As more jurisdictions are considering introducing rank choice voting (the issue will be on the ballot in Nevada this fall), Politico offers this long-form essay on Alaska’s experience. Can Alaska “point the way to a more moderate, more nuanced way of doing politics”? Or is rank choice voting a product of Alaska’s uniquely independent culture? Politico spoke to Ivan Moore, “a longtime Alaska pollster who is considered one of the foremost experts on the state’s politics.”

“Number one, that ranked choice voting worked well. Pretty flawless performance by the Alaska Division of Elections.

. . .

[Sarah Palin lost because] Sarah Palin is indeed very unpopular.”

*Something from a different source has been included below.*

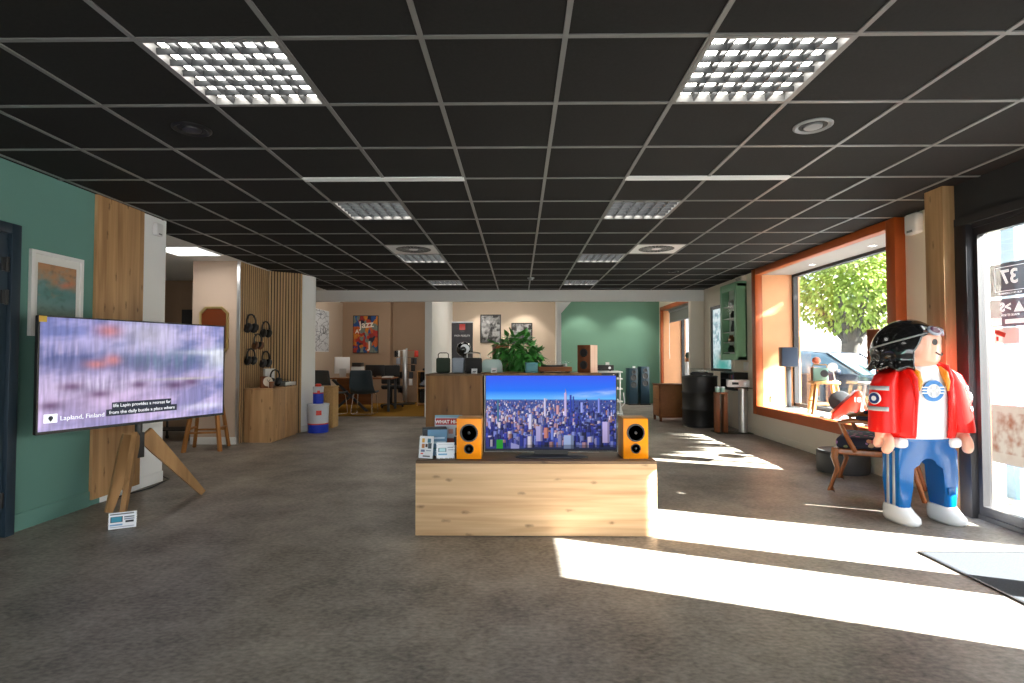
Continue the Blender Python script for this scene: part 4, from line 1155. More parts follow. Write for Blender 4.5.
leaf_cloud(lm, (.02, 0, 1.25), (.27, .25, .27), 330, .15, rn, .5)
leaf_cloud(lm, (.13, 0, 1.08), (.22, .22, .28), 230, .15, rn, .6)
leaf_cloud(lm, (-.17, -.05, 1.33), (.15, .15, .10), 60, .13, rn, .4)
leaf_cloud(lm, (-.05, 0, 1.0), (.25, .2, .2), 150, .14, rn, .6)
leaf_cloud(lm, (-.27, 0, 1.13), (.10, .1, .06), 26, .12, rn)
obj('foliage', lm, 'leafm', t, smooth=0)

# hi-fi rack to the right
t = thing('hifi_rack', 'white open hi-fi rack right of the small television', 'rack', (1.42, 9.0, 0))
for z in (.1, .3, .5, .7, .86, .97):
    obj('shelf', MB().box(-.24, .24, -.22, .22, z - .022, z, .003), 'plastic', t)
for sx in (-1, 1):
    for sy in (-1, 1): obj('post', MB().cyl((sx * .2, sy * .18, 0), (sx * .2, sy * .18, .97), .016, n=12), 'silver', t)
def amp(label, loc, w_, h_, d_, m, rz=0., name='amplifier'):
    t = thing(name, label, 'amplifier', loc, rz)
    obj('amp_case', MB().box(-w_ / 2, w_ / 2, -d_ / 2, d_ / 2, .012, h_, .004), m, t)
    obj('knob', MB().cyl((w_ * .3, -d_ / 2 - .012, h_ * .55), (w_ * .3, -d_ / 2, h_ * .55), h_ * .2, n=20), 'silver', t)
    obj('display', MB().box(-w_ * .3, .0, -d_ / 2 - .001, -d_ / 2 + .002, h_ * .4, h_ * .7), 'blackm', t)
    for sx in (-1, 1):
        obj('foot', MB().cyl((sx * w_ * .4, 0, 0), (sx * w_ * .4, 0, .014), .014, n=12), 'black', t)
    return t
amp('black amplifier with a price tag on top of the white rack', (1.36, 9.0, .97), .34, .1, .3, 'black')
t = obj('rack_tag', MB().box(-.03, .03, -.002, .002, 0, .045), 'plastic'); t.location = (1.44, 8.93, 1.07); tag(t, 'tiny white tag on the black amplifier on the rack', 'sign')
amp('dark hi-fi component on the second level of the white rack', (1.42, 9.0, .86), .36, .08, .3, 'darkgrey')
t = obj('hanging_cable', MB().tube([(1.70, 8.95, .62), (1.72, 8.95, .45), (1.66, 8.95, .38), (1.7, 8.95, .2), (1.66, 8.95, .05)], .008), 'plastic')
tag(t, 'white cable dangling beside the hi-fi rack', 'cable')
# tower speakers
def tower_spk(label, x, h_):
    t = thing('tower_speaker', label, 'speaker', (x, 13.92, 0), .12, 'dark tower speakers by the green wall')
    obj('speaker_cabinet', MB().box(-.11, .11, -.14, .14, .03, h_, .006), 'bluetower', t)
    obj('plinth', MB().box(-.13, .13, -.16, .16, 0, .03, .006), 'black', t)
    for z, r in ((h_ - .1, .05), (h_ - .24, .075), (h_ - .42, .075)):
        k = obj('driver', MB().lathe([(r, 0), (r, .008), (r * .85, .008), (r * .3, -.014), (0, -.004)], n=24, mtx=Matrix.Translation((0, -.141, z)) @ Matrix.Rotation(PI / 2, 4, 'X')), 'rubber', t)
    return t
tower_spk('dark teal tower speaker with a white tag, left of the pair', 2.86, .92)
tower_spk('dark teal tower speaker right of the pair beside the green wall corner', 3.15, .96)
t = obj('price_tag', MB().box(-.035, .035, -.002, .002, 0, .05), 'plastic'); t.location = (2.90, 13.85, .92); tag(t, 'tiny white tag on the left tower speaker', 'sign')

# ================================================================== CENTRE CONSOLE
t = thing('oak_console', 'long low knotty pale oak console block in the middle of the room', 'console', (.113, 3.86, 0))
obj('console_body', MB().box(-.807, .807, -.175, .175, .006, .485, .0015), 'oak', t)
obj('console_top', MB().box(-.807, .807, -.172, .175, .4852, .503, .001), 'oaktop', t)
obj('plinth', MB().box(-.79, .79, -.16, .16, 0, .006), 'black', t)
zc = .503
t = thing('console_television', 'flat television on the oak console showing a sunny city skyline', 'television', (.225, 3.88, zc))
Wt, Ht = .93, .54; zb = .03
obj('tv_body', MB().box(-Wt / 2, Wt / 2, 0, .02, zb, zb + Ht, .003).box(-.3, .3, .02, .05, zb + .04, zb + .3, .008), 'black', t)
obj('bezel', MB().box(-Wt / 2, -Wt / 2 + .006, -.003, 0, zb, zb + Ht).box(Wt / 2 - .006, Wt / 2, -.003, 0, zb, zb + Ht).box(-Wt / 2, Wt / 2, -.003, 0, zb, zb + .012).box(-Wt / 2, Wt / 2, -.003, 0, zb + Ht - .006, zb + Ht), 'black', t)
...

Interestingly, the relationship of a state’s culture to the potential for reform is a longstanding question. Early adopters of vote by mail, early voting, and same-day registration, for example, were often states that already had high turnout. This often led political scientists (and I believed them) to conclude the reforms were not scaleable. But 2020 seems to have proved them wrong.

By way of clarification, even if the Nevada ballot initiative is successful, the earliest the reform could be implemented is 2026. Amendment to the state constitution must be passed in two consecutive cycles. Rank choice voting is on the ballot in nine jurisdictions this fall, but the rest are at the municipal level.